Methodology and Instrumentation

Shimadzu instruments and methods employed include:

• Scanning Probe Microscope (SPM-9700HT) and Laser Scanning Microscope (OLS Series) for high-resolution 3D morphology and automated particle analysis of fiber length/width.
• UV-Vis spectrophotometers (UV-2600) and integrating sphere (ISR-2600 Plus) for linear and total light transmittance to probe dispersibility and film transparency.
• FT-IR (IRSpirit/IRTracer-100 with ATR) to identify cellulose, carboxymethyl, amide, and other surface functional groups.
• Nano Particle Size Analyzers (IG-1000 Plus with induced grating; SALD-7500nano with laser diffraction) to rapidly determine particle size distributions in aqueous CNF suspensions.
• X-Ray Diffractometer (XRD-7000) for Segal crystallinity index of CNF sheets.
• SFT-4500 Nano Search Microscope combining LSM and SPM for wide-range imaging and 3D mapping of mechanical properties (Young’s modulus) in CNF/polymer composites.
• Constant Force Extrusion Capillary Rheometer (CFT-EX Series) for melt viscosity and shear-rate behavior of CNF-reinforced thermoplastics to predict molding conditions.
• Universal Testing Machine (AGS-X) with three-point bend jig and deflectometer for flexural modulus and strength of CNF-reinforced plastics and foams.

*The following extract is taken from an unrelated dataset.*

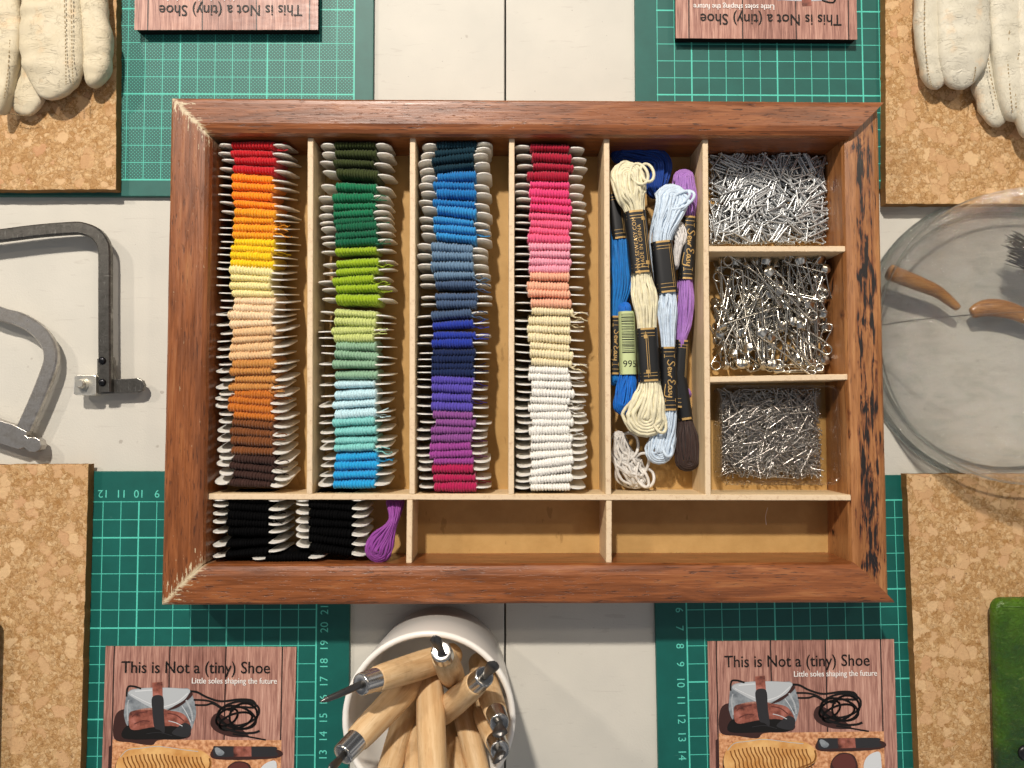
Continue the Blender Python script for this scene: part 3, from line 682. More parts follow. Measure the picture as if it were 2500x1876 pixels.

Main Results and Discussion

• Mechanical Defibration by SPM/LSM: Observed size reduction from bundled fibers to ~12 nm average diameter after five passes; high-resolution SPM showed individual CNF diameters ~4 nm.

• Dispersion and Surface Chemistry: UV-Vis showed cloudy CNF solutions with low linear transmission; total light transmission remained high. FT-IR ATR revealed characteristic O–H and C–O peaks for cellulose, COO– groups in CMC, amide bands in chitin, and similar spectra for fermented nanocellulose.

• Fiber Dimension Measurements: Manual SPM measured various CNF grades (lengths 1.5–2.2 µm; widths 8–11 nm). Automated SPM extracted 2300 TOCN fibers, finding average length ~145 nm and width ~1.7 nm.

• Particle Sizing and Induced Grating: Sonication converted bundles to mono-dispersed fibers; IG peaks shifted from 30 nm to 15 nm with extended treatment, correlating with SPM results.

• Crystallinity: XRD Segal method yielded CNF crystallinity indices of 76–86% depending on source.

• Composite Imaging and Mechanics: Nano Search SFT images revealed intertwining of CNF/PVP fibers and phase mapping distinguished polymer and fiber regions; 3D Young’s modulus mapping showed distinct mechanical zones for CNF and polymer.

• Melt Rheology: CFT-EX rheometry showed increased viscosity for CNF5%/HDPE compared with GF10% or neat HDPE; shear thinning preserved processability at high shear rates.

• Flexural Properties: Three-point bend tests demonstrated higher flexural modulus and strength with 5% CNF addition; CNF-reinforced HDPE foams exhibited finer, more uniform voids and reduced strength variation.

Benefits and Practical Applications

• Optimized CNF production and defibration protocols based on morphology monitoring.
• Quality control of CNF dispersions and films for coatings, barrier materials, and composites.
• Rapid fiber sizing for large-scale production and in-line monitoring.
• Guidance for injection and extrusion molding conditions through melt rheology data.
• Design of high-performance CNF-reinforced plastics, rubbers, foams, and films.
• Correlating advanced analytical techniques with simpler, lab-ready measurements to accelerate commercialization.

Future Trends and Opportunities

Emerging areas include:

• Integration of real-time, in-line sensors and machine learning for adaptive process control.
• High-throughput screening of CNF functionalization and composite formulations.
• Advanced 3D printing and additive manufacturing of CNF-based bio-composites.
• Development of standardized CNF characterization protocols for global regulatory and quality assurance.
• Exploring new biomass sources and green chemical routes for tailored CNF properties.

Conclusion

A multi-technique analytical approach is essential for fully characterizing CNF properties and guiding their industrial application.
Shimadzu’s suite of advanced instrumentation—ranging from nanoscale imaging and spectroscopy to rheology and mechanical testing—provides a comprehensive platform for CNF research, quality control, and process optimization.
These capabilities support the development of sustainable, high-performance CNF-reinforced materials for diverse industries.